In 2020, while most of us retreated to our phones and various screens, Cary Wheelous started noticing something that wasn’t there.
He’d open app after app, but would never run into any stories from Black publishers, sometimes not even from outlets he followed himself.
“It didn’t make any sense,” he remembers. “If I couldn’t even find the content, how is anyone else going to?”
It was that singular question that would morph into a calling of sorts for Cary, especially after he and his wife dug into the history behind their city, Durham, North Carolina. For instance, they learned about its own historic Black Wall Street, referred to as the Hayti district at the time, named in honor of Haiti, the first free Black republic in the Western Hemisphere.
But the name also carried with it a promise.
“Hayti” stood for community, one that had built its own thriving ecosystem. Cary wanted to pay homage to that kind of spirit, but this time, for the digital era: a singular home where Black journalism could be discovered online just as easily as everything else competing for our attention.
So he incorporated Hayti in November 2020, and started hardwiring things together: calling publishers one by one, getting their permission, putting in the plumbing (custom feeds, safeguards, things like that), essentially creating a platform that could ingest and beam content all over the world.
The idea was clear: one app, one feed, thousands of Black voices. Because for ad-supported media like the publishers he was working with, discovery isn’t a “nice to have” — it’s basically oxygen.
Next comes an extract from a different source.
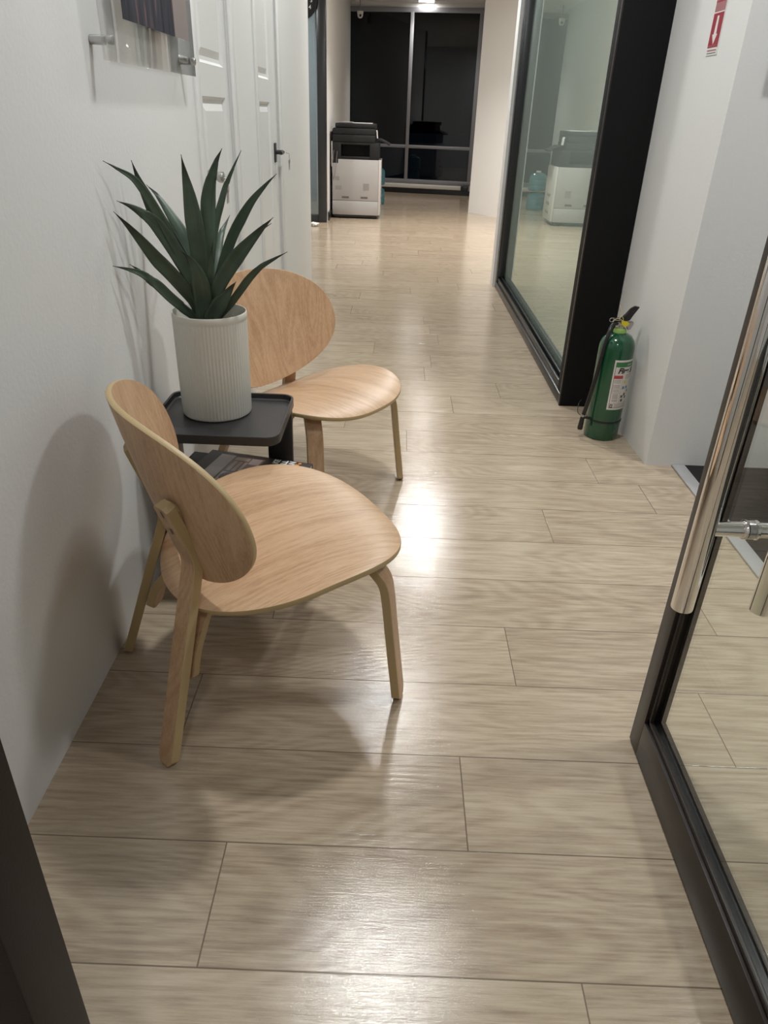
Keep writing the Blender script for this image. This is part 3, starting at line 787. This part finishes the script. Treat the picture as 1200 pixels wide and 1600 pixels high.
# ------------------------------------------------------------------ potted plant
def potted_plant():
    C = Vector((-.492, 1.924, .4628))
    root = empty('potted_plant', C); tag(root, 'spiky green agave plant in a ribbed grey cylinder pot on the side table', 'potted plant')
    bm = bmesh.new(); n = 264; Hh = .284
    def rib(i, z):
        a = (i/n)*66*2*PI
        return .0009*math.cos(a) if .004 < z < Hh-.020 else 0
    prof = [(0, 0), (.090, 0), (.0945, .003), (.0955, .007), (.0965, Hh*.5), (.0972, Hh-.022), (.0972, Hh-.019), (.0985, Hh-.016), (.0985, Hh-.002), (.0975, Hh), (.0960, Hh), (.0952, Hh-.003), (.0948, Hh-.06), (0, Hh-.06)]
    rings = []
    for r, z in prof:
        if r == 0: rings.append([bm.verts.new((0, 0, z))])
        else: rings.append([bm.verts.new(((r+rib(i, z))*math.cos(2*PI*i/n), (r+rib(i, z))*math.sin(2*PI*i/n), z)) for i in range(n)])
    for a, b in zip(rings, rings[1:]):
        for i in range(n):
            j = (i+1) % n
            if len(a) == 1: bm.faces.new((a[0], b[j], b[i]))
            elif len(b) == 1: bm.faces.new((a[i], a[j], b[0]))
            else: bm.faces.new((a[i], a[j], b[j], b[i]))
    build('pot', bm, 'pot', root, 40)
    bm = bmesh.new(); lathe(bm, [(0, .012), (.05, .010), (.0945, 0)], (0, 0, Hh-.058), 40); build('soil', bm, 'soil', root, 60)
    LV = [
    ([(-0.644,1.720,1.111), (-0.628,1.763,1.092), (-0.606,1.795,1.069), (-0.584,1.823,1.021), (-0.561,1.850,0.955), (-0.537,1.876,0.876), (-0.517,1.900,0.776)], 0.0215, 20),
    ([(-0.630,1.860,1.106), (-0.621,1.870,1.065), (-0.604,1.877,1.019), (-0.582,1.883,0.964), (-0.554,1.889,0.904), (-0.525,1.895,0.842), (-0.505,1.900,0.768)], 0.0408, -15),
    ([(-0.646,2.000,1.042), (-0.611,1.976,1.017), (-0.578,1.958,0.978), (-0.549,1.943,0.935), (-0.526,1.928,0.883), (-0.506,1.914,0.831), (-0.496,1.900,0.769)], 0.0341, 25),
    ([(-0.637,1.750,1.028), (-0.618,1.786,1.013), (-0.596,1.812,0.992), (-0.576,1.836,0.963), (-0.553,1.858,0.913), (-0.528,1.880,0.856), (-0.509,1.900,0.768)], 0.0347, 10),
    ([(-0.644,1.740,1.006), (-0.629,1.778,0.972), (-0.609,1.806,0.933), (-0.587,1.832,0.890), (-0.563,1.856,0.852), (-0.541,1.878,0.813), (-0.522,1.900,0.766)], 0.0357, -10),
    ([(-0.656,1.720,0.891), (-0.637,1.763,0.876), (-0.615,1.795,0.859), (-0.592,1.823,0.830), (-0.568,1.850,0.792), (-0.545,1.876,0.760), (-0.525,1.900,0.730)], 0.0245, 15),
    ([(-0.638,1.780,0.885), (-0.630,1.809,0.868), (-0.616,1.830,0.847), (-0.597,1.849,0.821), (-0.573,1.867,0.790), (-0.547,1.884,0.760), (-0.525,1.900,0.730)], 0.0177, -20),
    ([(-0.511,1.860,1.122), (-0.509,1.870,1.082), (-0.505,1.877,1.037), (-0.502,1.883,0.986), (-0.499,1.889,0.929), (-0.498,1.895,0.867), (-0.496,1.900,0.769)], 0.0421, 0),
    ([(-0.429,1.930,1.135), (-0.444,1.923,1.106), (-0.458,1.918,1.067), (-0.467,1.913,1.024), (-0.471,1.908,0.973), (-0.476,1.904,0.912), (-0.490,1.900,0.769)], 0.0362, 10),
    ([(-0.393,1.980,1.130), (-0.410,1.961,1.094), (-0.428,1.947,1.055), (-0.441,1.934,1.012), (-0.455,1.922,0.964), (-0.467,1.911,0.900), (-0.484,1.900,0.769)], 0.0169, 30),
    ([(-0.454,2.080,0.967), (-0.460,2.037,0.945), (-0.468,2.005,0.921), (-0.472,1.977,0.893), (-0.474,1.950,0.866), (-0.476,1.924,0.830), (-0.484,1.900,0.769)], 0.0285, -20),
    ([(-0.307,1.980,1.080), (-0.333,1.961,1.055), (-0.366,1.947,1.020), (-0.393,1.934,0.980), (-0.418,1.922,0.935), (-0.442,1.911,0.874), (-0.475,1.900,0.770)], 0.0257, 25),
    ([(-0.294,1.820,0.997), (-0.324,1.839,0.970), (-0.358,1.853,0.936), (-0.390,1.866,0.902), (-0.421,1.878,0.864), (-0.450,1.889,0.822), (-0.476,1.900,0.761)], 0.0362, -10),
    ([(-0.309,1.880,0.976), (-0.333,1.885,0.960), (-0.358,1.888,0.936), (-0.385,1.891,0.910), (-0.416,1.894,0.869), (-0.445,1.897,0.820), (-0.476,1.900,0.761)], 0.0175, 20),
    ([(-0.266,1.840,0.917), (-0.299,1.854,0.898), (-0.338,1.865,0.874), (-0.371,1.874,0.843), (-0.400,1.883,0.807), (-0.431,1.892,0.769), (-0.461,1.900,0.732)], 0.0191, 10),
    ([(-0.399,1.850,0.839), (-0.415,1.862,0.821), (-0.433,1.871,0.798), (-0.449,1.879,0.779), (-0.462,1.886,0.761), (-0.473,1.893,0.746), (-0.483,1.900,0.730)], 0.0389, 0),
    ([(-0.528,1.840,0.911), (-0.512,1.854,0.888), (-0.502,1.865,0.860), (-0.497,1.874,0.827), (-0.496,1.883,0.793), (-0.499,1.892,0.762), (-0.502,1.900,0.729)], 0.0442, 5),
    ([(-0.457,1.880,0.928), (-0.464,1.885,0.900), (-0.469,1.888,0.869), (-0.475,1.891,0.836), (-0.481,1.894,0.803), (-0.489,1.897,0.770), (-0.495,1.900,0.740)], 0.0204, -15),
    ]
    eye = Vector((.0, 0, .0))
    for li, (pts, wmax, tw) in enumerate(LV):
        P = [Vector(p)-C for p in pts]
        base = Vector(((P[-1].x)*.45, P[-1].y*.45, Hh-.052))
        P = [p for p in P[:-1]]+[P[-1]*.0+Vector((P[-1].x*.9, P[-1].y, max(P[-1].z, Hh-.03))), base]
        S_ = smooth_path(P, 7); m = len(S_)
        bm = bmesh.new(); uvl = bm.loops.layers.uv.new('UVMap'); rows = []
        side0 = None
        for i, p in enumerate(S_):
            t = i/(m-1)
            wv = wmax*.5*min(1.0, 1.12*math.sin(min(1, t/.62)*PI/2)**1.25)*(1-.38*max(0, (t-.62)/.38)**1.5)
            T = (S_[min(i+1, m-1)]-S_[max(i-1, 0)]).normalized()
            view = (p+C-Vector((0, 0, CAM_H))).normalized()
            sd = T.cross(view).normalized()
            nrm = sd.cross(T).normalized()
            a = math.radians(tw)*(1-.3*t); sd2 = sd*math.cos(a)+nrm*math.sin(a); nn = sd2.cross(T).normalized()
            if nn.dot(Vector((-T.x, -T.y, .6))) < 0: nn = -nn
            wv = max(wv, .0004)/max(.6, math.cos(a)); row = []
            for u in (-1, -.6, -.2, .2, .6, 1):
                row.append(bm.verts.new(p+sd2*u*wv+nn*(.30*wv*u*u)))
            rows.append((row, t))
        for (A, ta), (B, tb) in zip(rows, rows[1:]):
            for k in range(5):
                f = bm.faces.new((A[k], A[k+1], B[k+1], B[k]))
                for l, (uu, vv) in zip(f.loops, ((k/5, ta), ((k+1)/5, ta), ((k+1)/5, tb), (k/5, tb))): l[uvl].uv = (uu, vv)
        for v in bm.verts:      # the wall holds the leaf tips back
            if v.co.x+C.x < -.660: v.co.x = -.660-C.x
        o = build('leaf', bm, 'leaf', root, 60)
        md = o.modifiers.new('thickness', 'SOLIDIFY'); md.thickness = .0016; md.offset = 0
potted_plant()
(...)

When content doesn’t surface, impressions are lost. When impressions are lost, ad revenue dries up. And when revenue dries up, local newsrooms and independent creators struggle to survive.
Cary built Hayti to short circuit that downward spiral. His app would curate articles from Black publishers and pair them with an eager audience.
Not only that but midway through, he found another gaping hole on the internet: there wasn’t a directory of Black podcasters either!
“I hadn’t seen a news app that also had podcasts,” he says. “But our audience moves fluidly between articles and audio anyway. So it made sense for the app to reflect how people actually consume media.”
By the time podcasts went live in the app, Hayti’s catalog boasted 100+ Black news publishers, along with 3,000+ Black podcasters, and counting.
It wasn’t just a feed anymore; it was now a map of a global media community, right there in your hand.